So here’s how I chose Copenhagen:
In 2016, my New Year’s resolution was to BE UNCOMFORTABLE. There’s this expression, something like “life begins where your comfort zone ends,” and I decided to try and embrace that by purposefully putting myself in situations that would make me feel insecure and vulnerable.
As a result, 2016 turned out to be a monumental year for me. I auditioned for my school’s sketch comedy group on a whim and made it – now, they are a group of my best friends and sketch practice is the best part of my week. I shaved my head (!!!), something I had been considering doing for years but never had the courage to commit to. I went on a summer service project to Mississippi, which was honestly the most challenging and draining experience of my life.
Every time I tried something new, whether I succeeded or failed, felt good – I had never considered myself to be unadventurous, but I loved the feeling of pursuing life. There were things to learn everyday.
I’ve always wanted to study abroad, but I had never given any real thought to where I would go. When my junior year started to roll around, I just found myself saying “London” when people asked where I was going, because that’s where my friends were going/Fordham has a school there/everyone speaks English, etc etc etc. I was excited by the idea of studying in London, because I had been there before and I loved it. I knew there was nothing to be afraid of; it was already conquered terrain.
Realizing that changed everything. Upon realizing that, that going to London would be fun and adventurous and life-changing, but not deeply and truly CHALLENGING, I knew I needed a new plan.
Copenhagen was the first city that came to mind. I knew that it was gorgeous, that they had an interesting culture surrounding my two main topics of study (Film/TV and Gender Studies), and I’d never been. I did more research and fell in love with DIS’s program, which had everything I wanted in a study abroad experience and more. The rest, as they say, is history.
I know that I’ve made a good choice – I’m yet to meet anyone who has something bad to say about Copenhagen. Everyone I know has a friend/sibling/cousin who has visited/studied/lived in Copenhagen and they ABSOLUTELY LOVED IT!!!!!!!! However, the aggressively positive response I’ve gotten makes me naturally skeptical. I want to absolutely love it there. In many ways I expect to absolutely love it, or else I wouldn’t have applied. But at the same time, I have plenty to be nervous about.

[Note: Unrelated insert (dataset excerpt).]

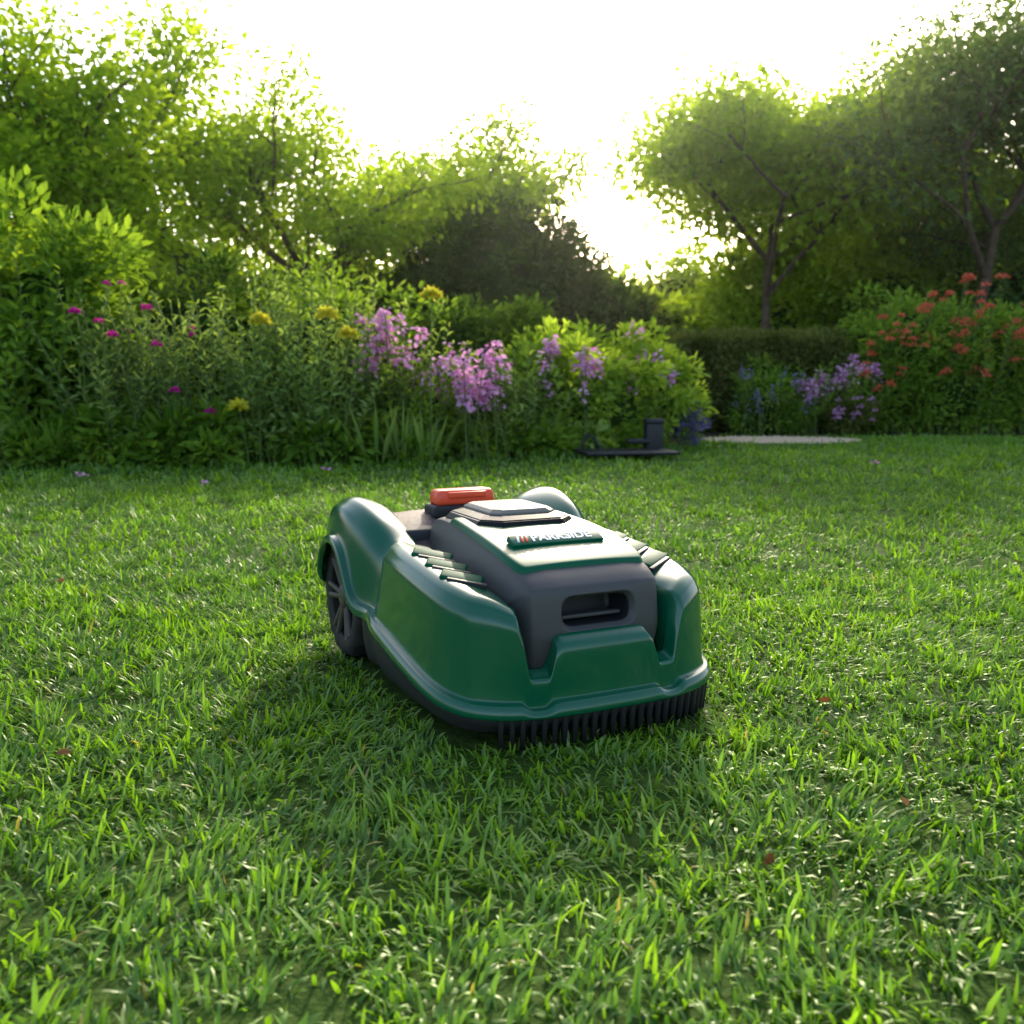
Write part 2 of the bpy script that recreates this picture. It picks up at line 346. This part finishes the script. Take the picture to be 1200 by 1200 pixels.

I’ve been reading books about Denmark (current read: The Year of Living Danishly by Helen Russell) and studying Duolingo vocab everyday, but it’s still impossible to visualize exactly what it’s going to be like. I have to pack light and leave the comforts of home behind. I am a notoriously picky eater and I’m unfamiliar with Danish cuisine. I have never been away from home for more than two or three weeks at a time.
As I write this, I am only a week away from departure, and everything I do feels like a panic THIS-COULD-BE-THE-LAST-TIME-I-DO-THIS-THING-FOR-FOUR-MONTHS!!!! moment. Part of me knows that every feeling of anxiety and uncertainty is good, it’s healthy, it prepares me for the future, but also part of me feels like being uncomfortable was 2016’s problem! New year new me! Why am I still doing this to myself!!!!
I am excited/anxious/so ready/unprepared, I definitely need to buy a new pair of winter boots before I leave, and everything is about to change!! It’s going to be chaotic and wonderful!! I can’t wait to read this in four months and say silly Colleen, there was never anything to be worried about!